Getting back into the swing of things isn't easy - but I made it harder on myself by cooking a turkey on Easter.  It was the most festive meat I had in the freezer, so I pulled it out.  Then I figured, "Might as well make a pumpkin pie and all the trimmings!"  It was so dark and chilly all day on Easter and I got so into the groove of making what amounted to a Thanksgiving dinner, that I actually felt a sense of temporal disconnect - it felt like November with the joy of Christmas coming up.

But no, it's just April.  Yes, summer is coming, but to get to summer, I have to get through standardized testing, increasingly antsy kids, finals, senior project presentations... a host of less fun teaching activities.
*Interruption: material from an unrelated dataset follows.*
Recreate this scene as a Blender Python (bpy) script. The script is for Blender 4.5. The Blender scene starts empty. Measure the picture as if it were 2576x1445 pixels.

On top of that, my garden is nowhere near as far along as I'd hoped to be with all that time off, my house, frankly, could be swept and dusted more frequently,  my sheep need their hooves trimmed.  I just feel like I don't do anything good enough, because I am always just keeping slightly ahead of chaos - at least at home.  Fortunately, when I am at work, I am at work.  Even with the help that my kids provide (which needs to be supervised and is therefore not as helpful as it could be), nothing is getting done to the standard I expect.

That's why, when I made my goals a few days ago, I decided I am giving us 5 years to get basically food self-sufficient (baring mainland-y fruits like apples and bread-making supplies like yeast and flour - flour doesn't do well in Hawaii).  By that time, unless the older kids come back, everyone will be out, at least in college, and I won't have 12 hour days waiting for kids to finish atheletics, and hopefully, I will learn to rhythms and order to keep food growing all year round.  And I will have a dairy animal or two.